Symphony No. 5 in E-flat Major, op. 82

Composer: 

          The compositions of Jean Sibelius constitute a case study in the capriciousness of musical taste and the power of the artistic avant-garde.  Pigeonholed by many as primarily a Finnish nationalist, whose dark, remote music was a shallow representative of Romanticism’s last gasp, Sibelius was nevertheless deemed a champion by American and British conservative musical tastes between the world wars.   Typical was Olin Downes, music critic of the Times, whose relentless public support of Sibelius bordered on sycophancy. Likewise, Koussevitzky, conductor of the Boston Symphony Orchestra, programmed a cycle of Sibelius’s symphonies, and dogged the composer to finish the eighth—which he never did.   But, those who favored the avant-garde of Stravinsky, Schoenberg, and company—and that included most of continental Europe and American intellectuals—were scathing in their contempt.  One respected and well-known critic entitled an essay about Sibelius,  “The Worst Composer in the World.”   These controversies, and Sibelius’s life-long struggle with alcoholism and depression no doubt played a signal part in his composing nothing of significance from the nineteen thirties until his death in 1957 at the age of 91.  But tastes change, and the current crop of composers and scholars now take a more balanced view of Sibelius’s compositions, and his seven symphonies enjoy renewed respect.

          The fifth symphony was composed at a particularly crucial time in his creative life; his previous symphony had in his mind pushed the limits of modernity, and its dark and somewhat abstruse nature are evidence of his intent to create a progressive style of increased dissonance, innovative structure, and dense motivic textures.  It was a failure at the time.  The long and the short of it was, the important audiences and critics of Germany and France found it severely lacking in comparison with the far-reaching new compositions of Schoenberg, Stravinsky, and Richard Strauss, among others.  He had thought of himself as a leader in continuing to push traditional mainstream European composition gradually into the future, only to find out that complete revolution in style was far more popular and intellectually respectable.

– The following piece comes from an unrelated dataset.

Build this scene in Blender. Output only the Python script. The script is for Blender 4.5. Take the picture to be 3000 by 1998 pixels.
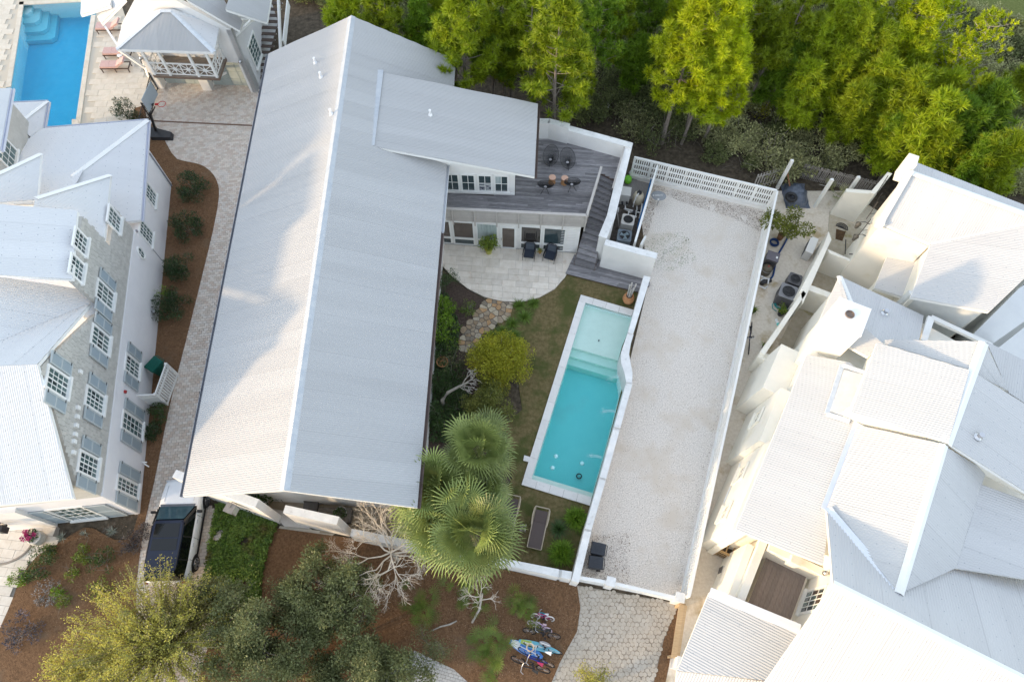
import bpy, math, random
from mathutils import Vector, Matrix, noise
R = math.radians
rnd = random.Random(7)
for o in list(bpy.data.objects): bpy.data.objects.remove(o)
SC = bpy.context.scene
COL = SC.collection
# ------------------------------------------------------------ camera
F, TILT, CAMH, ROLL = 2000.0, R(26.4), 34.0, R(0.6)
cd = bpy.data.cameras.new('camera'); cam = bpy.data.objects.new('camera', cd); COL.objects.link(cam)
cd.sensor_fit = 'HORIZONTAL'; cd.sensor_width = 36; cd.lens = F / 3000 * 36; cd.clip_end = 2000; cd.clip_start = .5
cam.matrix_world = Matrix.Translation((0, 0, CAMH)) @ Matrix.Rotation(TILT, 4, 'X') @ Matrix.Rotation(ROLL, 4, 'Z')
SC.camera = cam
# ------------------------------------------------------------ sky, sun, exposure
SUN_AZ, SUN_EL = R(201), R(8.5)          # direction the sun stands in, counter-clockwise from +X
w = bpy.data.worlds.new('World'); SC.world = w; w.use_nodes = True
nt = w.node_tree; nt.nodes.clear()
sky = nt.nodes.new('ShaderNodeTexSky'); sky.sky_type = 'NISHITA'; sky.sun_disc = False
sky.sun_elevation = SUN_EL; sky.sun_rotation = R(90) - SUN_AZ; sky.air_density = 1.0; sky.dust_density = 0.8; sky.ozone_density = 1.0
bg = nt.nodes.new('ShaderNodeBackground'); bg.inputs[1].default_value = 0.15
ow = nt.nodes.new('ShaderNodeOutputWorld'); hs_ = nt.nodes.new('ShaderNodeHueSaturation'); hs_.inputs['Saturation'].default_value = .7   # thin high cloud pales the sky
nt.links.new(sky.outputs[0], hs_.inputs['Color']); vl = nt.nodes.new('ShaderNodeMixRGB'); vl.inputs[0].default_value = .5; vl.inputs[2].default_value = (1.56, 1.69, 1.92, 1)   # even veil of thin cloud
nt.links.new(hs_.outputs[0], vl.inputs[1]); nt.links.new(vl.outputs[0], bg.inputs[0]); nt.links.new(bg.outputs[0], ow.inputs[0])
sl = bpy.data.lights.new('sun', 'SUN'); sl.energy = .78; sl.angle = R(2.5); sl.color = (1, .72, .42)
so = bpy.data.objects.new('sun', sl); COL.objects.link(so)
sd = Vector((math.cos(SUN_AZ) * math.cos(SUN_EL), math.sin(SUN_AZ) * math.cos(SUN_EL), math.sin(SUN_EL)))
so.rotation_euler = sd.to_track_quat('Z', 'Y').to_euler(); so.location = sd * 90
SC.view_settings.view_transform = 'Standard'; SC.view_settings.look = 'None'; SC.view_settings.gamma = 1
SC.view_settings.exposure = 2.36
SC.render.engine = 'CYCLES'
SC.cycles.max_bounces = 7; SC.cycles.diffuse_bounces = 5; SC.cycles.glossy_bounces = 3; SC.cycles.transmission_bounces = 4
SC.cycles.use_denoising = True; SC.cycles.denoising_prefilter = 'ACCURATE'; SC.cycles.use_adaptive_sampling = False; SC.cycles.sample_clamp_indirect = 4; SC.cycles.blur_glossy = 1; SC.cycles.caustics_reflective = False; SC.cycles.caustics_refractive = False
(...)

          So, his fifth symphony represents somewhat of a deep breath, and a resolve to find his own way, which, of course, he did.  Finished in 1915 for the concerts given in celebration of his fiftieth birthday, it was immediately revised the next year, and even more so in 1919 (the latter version now being more or less standard).  It has four movements, but the first two are literally composed into each other, so they are heard as one.  Too much (largely inconclusive) musicological ink has been spilt trying to analyze the form of these one/two movements, so don’t try.  Rather, hear it as one long continuous movement that evolves gradually in a weft of ideas (don’t listen for too many “singable” themes) derived from the initial horn calls and others in the rippling woodwinds.  One can hear some folk-like elements as we go along, but the big thing is to listen for the masterly way that Sibelius manages a long and almost seamless (and difficult to pull off) transition into the second half (second movement?) scherzo-like conclusion.  You can spot the beginning of this final section by the trumpet solo that marks it.  Again, the novelty is the sneaky way that Sibelius challenges us to figure out whether this movement is two things run together, or one thing in a complex, innovative form.

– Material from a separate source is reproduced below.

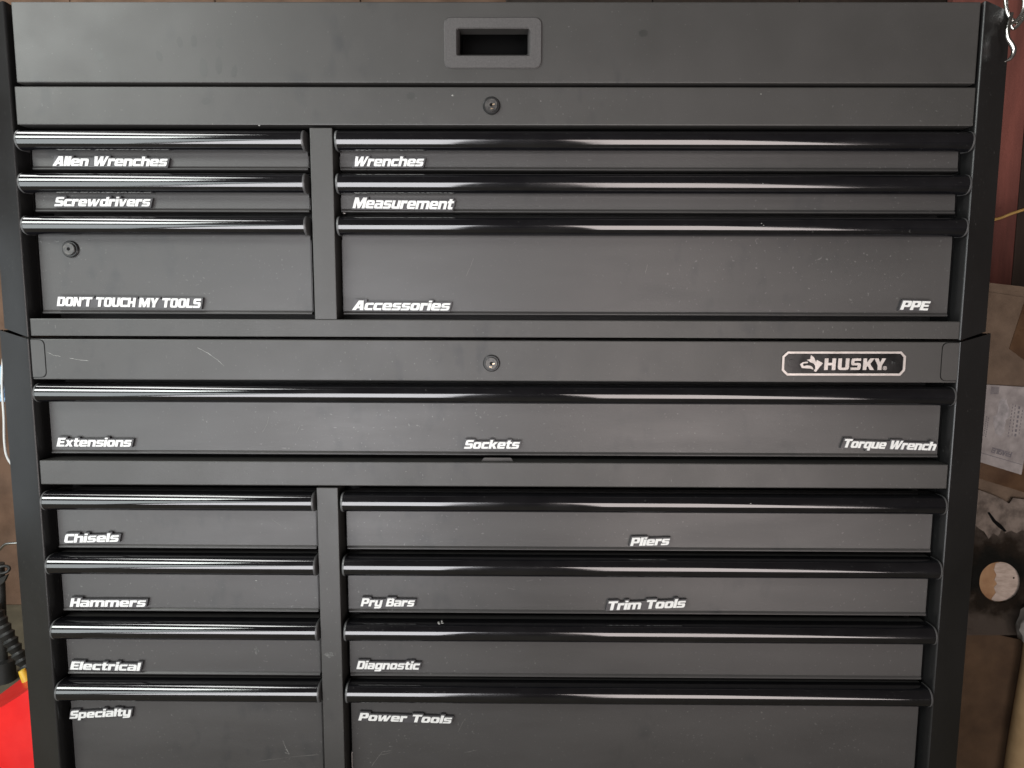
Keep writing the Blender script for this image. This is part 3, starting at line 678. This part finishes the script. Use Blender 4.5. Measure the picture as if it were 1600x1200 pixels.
# cardboard box at the right with its label
BP = 300
bx = root('cardboard_box', 'worn cardboard box with a grubby FRAGILE label, right of the cabinet', 'cardboard box', at(1600, 830, BP))
tl = at(1535, 435, BP); tr = at(1640, 458, BP); bl_ = at(1490, 850, BP); br = at(1640, 850, BP)
def quadprism(pts, pl, th, r=0):
    return prism(B(), [[(p.x*1000, p.z*1000) for p in pts]], pl, pl+th)
tl0 = at(1440, 430, BP); bl0 = at(1400, 860, BP)
obj('box_panel', quadprism([bl0, br + Vector((.15, 0, 0)), tr+Vector((.15, 0, -.01)), tl0], BP, 160), cardb, bx)
obj('box_flap', prism(B(), [[px(1440, 596, BP-3), px(1700, 606, BP-3), px(1700, 480, BP-3), px(1440, 440, BP-3)]], BP-3, BP-.4), cardb, bx)
obj('packing_tape', prism(B(), [[px(1577, 545, BP-4), px(1600, 562, BP-4), px(1660, 575, BP-4), px(1660, 440, BP-4), px(1604, 462, BP-4)]], BP-4, BP-3.3), tapem, bx)
lbq = [(1541, 601), (1620, 606), (1596, 742), (1531, 722)]
lb = obj('shipping_label', prism(B(), [[px(x, y, BP-4.6) for x, y in lbq]], BP-4.6, BP-.4), paper, bx)
ib = B()
# print: rule line, FRAGILE! upside down, rows of small text, smudged stamp
def inkquad(pts): prism(ib, [[px(x, y, BP-4.9) for x, y in pts]], BP-4.9, BP-4.5)
inkquad([(1533, 707.0), (1597, 725.6), (1597, 726.6), (1533, 708.0)])
def inkword(text, p0, p1, hgt):
    a = at(*p0, BP-4.9); b = at(*p1, BP-4.9); d = (b-a)*1000; L = math.hypot(d.x, d.z); c, s = d.x/L, d.z/L
    out, W = layout(text, .9, 4)
    f = lambda x, y, z: ((a.x*1000+x*c-z*s)*MM, y*MM, (a.z*1000+x*s+z*c)*MM)
    word(ib, text, L/W, hgt/10, 0, BP-4.9, BP-4.5, f, .9, 4)
inkword('FRAGILE!', (1582, 707), (1551, 699), 9.5)
random.seed(3)
for (xa, ya, xb, yb, n_) in ((1593, 634, 1586, 684, 7), (1587, 632, 1581, 682, 9), (1583, 630, 1575, 684, 11), (1545, 652, 1540, 684, 9), (1542, 650, 1537, 682, 9), (1598, 640, 1592, 680, 8)):
    for k in range(n_):
        t = (k+.1)/n_; t2 = t+.6/n_; wv = 1.4 if xa == 1593 else .55
        x1_, y1_, x2_, y2_ = xa+(xb-xa)*t, ya+(yb-ya)*t, xa+(xb-xa)*t2, ya+(yb-ya)*t2
        inkquad([(x1_-wv, y1_), (x1_+wv, y1_+.2), (x2_+wv, y2_+.2), (x2_-wv, y2_)])
for k in range(11):
    xx = 1549+k*1.2; inkquad([(xx, 604), (xx+.5, 604), (xx-.8, 616), (xx-1.3, 616)])
obj('label_print', ib, ink, lb)
stamp = mat('smeared_grey_stamp', (.20, .19, .19), (.34, .32, .32), (.7, .8), 70, detail=8)
sp_ = []
for k in range(40):
    t = k*2*math.pi/40; sp_.append(px(1566+10.5*math.cos(t)*random.uniform(.8, 1.05)+(-4 if math.sin(t) > 0 else 2), 652+31*math.sin(t)*random.uniform(.88, 1.03), BP-4.8))
obj('label_stamp', prism(B(), [sp_], BP-4.75, BP-4.5), stamp, lb)
# tape strips and torn paper below the label
obj('packing_tape', prism(B(), [[px(x, y, BP-1.6) for x, y in ((1440, 690), (1700, 760), (1700, 800), (1440, 720))]], BP-1.6, BP-.3), tapem, bx)
obj('torn_paper', prism(B(), [[px(x, y, BP-8) for x, y in ((1480, 750), (1528, 765), (1545, 771), (1566, 780), (1577, 787), (1583, 778), (1640, 786), (1640, 842), (1612, 836), (1598, 828), (1588, 833), (1580, 829), (1571, 833), (1566, 826), (1560, 838), (1552, 833), (1545, 842), (1538, 831), (1530, 826), (1524, 821), (1480, 815))]], BP-8, BP-7.2),
    mat('dirty_torn_paper', (.075, .058, .046), (.18, .145, .12), (.7, .85), 60, detail=8, bmp=(60, .5, .002)), bx)

obj('paper_crease', prism(B(), [[px(x, y, BP-8.5) for x, y in ((1543, 801), (1546, 800), (1556, 813), (1565, 820), (1573, 830), (1570, 831), (1560, 824), (1551, 815))]], BP-8.5, BP-8.05), hole, bx)
# black plastic sheet draped over things, wrinkled, with a round hole
def wrinkled(x0, y0, x1, y1, plane, nx, ny, amp, hole_=None, seed=1, top=None):
    rg = random.Random(seed); ph = [(rg.uniform(30, 190), rg.uniform(30, 190), rg.uniform(0, 6), rg.uniform(.3, 1)) for _ in range(7)]
    bm = B(); V = {}
    for i in range(nx+1):
        for j in range(ny+1):
            u, v = i/nx, j/ny; X_, Y_ = x0+(x1-x0)*u, y0+(y1-y0)*v
            if top: Y_ += top(X_)*(1-v)
            p = at(X_, Y_, plane); d = sum(a4*abs(math.sin(p.x*a1+p.z*a2+a3)) for a1, a2, a3, a4 in ph)/len(ph)
            p.y -= amp*MM*d*1.6
            if hole_:
                hx, hy, hr = hole_; dd = math.hypot(X_-hx, (Y_-hy)); 
                if dd < hr*1.28:
                    s = (hr*1.02)/max(dd, 1e-3) if dd < hr*1.02 else 1
                    q = at(hx+(X_-hx)*s, hy+(Y_-hy)*s, plane); p = Vector((q.x, p.y, q.z))
                if dd < hr*.80: continue
            V[i, j] = bm.verts.new(p)
    for i in range(nx):
        for j in range(ny):
            q = [(i, j), (i+1, j), (i+1, j+1), (i, j+1)]
            if all(k in V for k in q): bm.faces.new([V[k] for k in q])
    r = bmesh.ops.solidify(bm, geom=bm.faces[:], thickness=-.0008)
    return bm
sheet = obj('blackened_board', wrinkled(1430, 812, 1760, 992, 298.6, 90, 50, 2, (1561, 909, 31), 4, lambda x: 8*math.sin(x*.11)-(x-1530)*.05), bag, smooth=60)
tag(sheet, 'smoke-blackened cardboard sheet with a round hole, below the torn paper', 'cardboard sheet')
pd = B(); lp = []
for k in range(36):
    t = k*2*math.pi/36; lp.append(px(1561+34*math.cos(t), 909+34*math.sin(t), 303))
pad = obj('wood_disc', prism(pd, [lp], 303, 309), mat('tan_worn_wood', (.25, .13, .06), (.36, .215, .11), (.6, .8), 30, detail=6)); tag(pad, 'round tan disc half covered with torn pale paper, in the hole of the blackened sheet', 'disc')
pp = [(1556, 880), (1563, 878), (1575, 880), (1588, 889), (1594, 903), (1595, 918), (1588, 930), (1574, 938), (1553, 940), (1549, 936), (1556, 926), (1553, 918), (1558, 912), (1554, 906), (1557, 898), (1553, 890)]
obj('paper_remnant', prism(B(), [[px(x, y, 302.4) for x, y in pp]], 302.2, 302.95), mat('torn_pale_paper', (.34, .27, .22), (.48, .39, .33), (.7, .8), 60, detail=7, bmp=(50, .5, .002), sc=(1, 1, 3)), pad)
obj('knot', disc(B(), *px(1584, 903, 302), 1.8, 301.9, 302.3, 12), hole, pad)
# lower carton, pale roll and white bag at the right edge
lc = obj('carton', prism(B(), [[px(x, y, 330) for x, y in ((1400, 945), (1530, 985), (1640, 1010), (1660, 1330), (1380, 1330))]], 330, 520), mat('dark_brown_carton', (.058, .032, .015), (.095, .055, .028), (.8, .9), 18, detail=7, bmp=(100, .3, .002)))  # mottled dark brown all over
tag(lc, 'plain brown carton low down beside the right of the cabinet', 'carton')
bm = B(); tube(bm, [at(1627, 990, 300), at(1622, 1040, 300), at(1608, 1120, 300), at(1594, 1210, 300), at(1580, 1330, 300)], .026, 28, 5)
tag(obj('foam_roll', bm, mat('pale_tan_foam', (.32, .215, .105), (.42, .29, .15), (.7, .8), 22, detail=6), smooth=60), 'pale tan roll standing in front of the brown carton', 'roll')
bm = B(); bmesh.ops.create_icosphere(bm, subdivisions=3, radius=1)
rg = random.Random(5)
for v in bm.verts:
    n_ = 1+.18*math.sin(v.co.x*5+1)*math.sin(v.co.z*6)+.1*math.sin(v.co.y*9+v.co.x*4)
    v.co = Vector((v.co.x*.035*n_, v.co.y*.03*n_, v.co.z*.040*n_))
bmesh.ops.translate(bm, verts=bm.verts[:], vec=at(1625, 985, 262))
tag(obj('white_bag', bm, mat('white_crumpled_plastic', (.20, .19, .17), (.28, .27, .25), (.4, .6), 30, bmp=(40, .6, .004)), smooth=60), 'crumpled white plastic bag at the right edge above the pale roll', 'bag')

# ---- left side
# strut with a ribbed boot
st = root('shock_absorber', 'black shock absorber with a ribbed rubber boot, standing left of the cabinet', 'shock absorber', at(8, 1030, 640))
rub = mat('black_rubber', (.018, .018, .017), (.03, .03, .028), (.35, .5), 30, bmp=(60, .2, .001))
A0 = at(-14, 950, 600); A1 = at(52, 1062, 600)
bm = B(); axis = (A1-A0); Ln = axis.length; axis.normalize(); u = axis.cross(Vector((0, 1, 0))).normalized(); v2 = axis.cross(u)
NR = 11; rows = []
for i in range(NR*6+1):
    t = i/(NR*6); fr = (i % 6)/6; r = (.0205-.008*t) - .0070*(fr if fr < .7 else (1-fr)*2.3)
    c = A0+axis*Ln*t
    rows.append([bm.verts.new(c+(u*math.cos(a)+v2*math.sin(a))*r) for a in [2*math.pi*k/28 for k in range(28)]])
for a, b in zip(rows, rows[1:]):
    for k in range(28): bm.faces.new((a[k], a[(k+1) % 28], b[(k+1) % 28], b[k]))
bm.faces.new(rows[0]); bm.faces.new(rows[-1])
obj('ribbed_boot', bm, rub, st, smooth=40)
rod = tube(B(), [at(-1, 880, 640), at(2, 960, 640), at(5, 1050, 640)], .0105, 16, 4); obj('rod', rod, rub, st, smooth=50)
obj('foot', tube(B(), [at(6, 1032, 636), at(8, 1068, 634)], .0235, 24, 2), rub, st, smooth=50)
bm = B(); ec = at(5, 890, 620)
tube(bm, [ec+Vector((.014*math.cos(t)*1.0, .006*math.sin(t*1), .0065*math.sin(t))) for t in [k*math.pi/8 for k in range(16)]], .0035, 8, 3, closed=True)
obj('eye', bm, rub, st, smooth=50)
obj('eye_fin', prism(B(), [[px(x, y, 622) for x, y in ((-4, 905), (13, 897), (8, 908), (0, 916), (-6, 914))]], 618, 626), rub, st)
P = [at(-20, 875, 640), at(-4, 862, 640), at(6, 852, 635), at(14, 849, 630), at(30, 848, 630)]
tag(obj('steel_rod', tube(B(), P, .0032, 10, 6), chrome, smooth=60), 'bent steel rod against the brown wall above the shock absorber', 'rod')
# blue thing
bm = prism(B(), [rnd([px(-30, 573, 700), px(8, 573, 700), px(8, 628, 700), (px(-30, 628, 700))], 3)], 700, 760)
bmesh.ops.bevel(bm, geom=bm.edges[:], offset=.004, segments=2, affect='EDGES')
blue = obj('blue_box', bm, mat('light_blue_plastic', (.22, .38, .58), (.30, .48, .68), (.4, .5), 30)); tag(blue, 'light blue plastic box on the wall at the left edge', 'box')
obj('dark_band', tube(B(), [at(-12, 622, 695), at(-3, 610, 695), at(6, 594, 695), at(14, 575, 695)], .0025, 8, 4), rub, blue)
tag(obj('white_cable', tube(B(), [at(5, 560, 560), at(3, 600, 560), at(6, 650, 560), at(7, 690, 560), at(12, 716, 560), at(30, 740, 560)], .0026, 10, 6), white, smooth=60), 'white cable hanging against the brown wall at the left', 'cable')
# red can with a yellow spout
red = mat('bright_red_plastic', (.70, .012, .012), (.78, .02, .018), (.35, .5), 20, bmp=(120, .1, .001))
cn = root('fuel_can', 'bright red plastic can with a yellow spout on the floor, left of the cabinet', 'can', at(0, 1330, 200))
prof = [(-60, 1128), (0, 1106), (25, 1091), (42, 1079), (60, 1068), (85, 1064), (110, 1070), (120, 1100), (125, 1338), (-80, 1338)]
bm = prism(B(), [rnd([(*px(x, y, 190), 8) for x, y in prof], 3)], 190, 330)
bmesh.ops.bevel(bm, geom=[e for e in bm.edges if abs(e.verts[0].co.y-e.verts[1].co.y) < 1e-6 and e.calc_face_angle(0) > 1], offset=.012, segments=4, affect='EDGES')
obj('can_body', bm, red, cn, smooth=40)
obj('spout', tube(B(), [at(58, 1090, 300), at(44, 1066, 300), at(34, 1047, 300)], [.012, .009, .006], 16, 4), mat('yellow_plastic', (.60, .40, .03), (.66, .47, .05), (.4, .5), 30), cn, smooth=60)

          The second movement is traditional in that after the faster, dance-like section, there follows the expected slow contrast, but as occasionally with Brahms, Sibelius doesn’t make it too slow, so it’s rather a kind of intermezzo.  Here it takes the form of a set of variations—don’t expect to be able to discern each variation easily, but Sibelius does weave a texture that is always based upon the little five-note figure first heard tweeting in the flutes.  In the best Sibelian tradition, the last movement provides welcome clarity and uplift.   Those who appreciate his ever-popular second symphony, wherein one waits for the “big” glorious tune to finally appear in the last movement, will experience the same here.  Sibelius, if nothing, was a sensitive enthusiast of the flora and fauna of his beloved Finnish landscape—particularly the native waterfowl.   Tales about them, and his musical depiction of them, are a common element in his work, and in this last movement we heard the famous “swan” theme.  It splendidly evokes the migrating swans that appeared over his rural home, “Ainola,” deep in the Finnish woods.  After an initial flurry in the strings, the majestic swan theme rises out of the horn section.  Another ingratiating theme appears, and after some development, the movement and the symphony close on a rising tide of happy sound, the swans to the fore.  Six dynamic exclamatory chords end the work.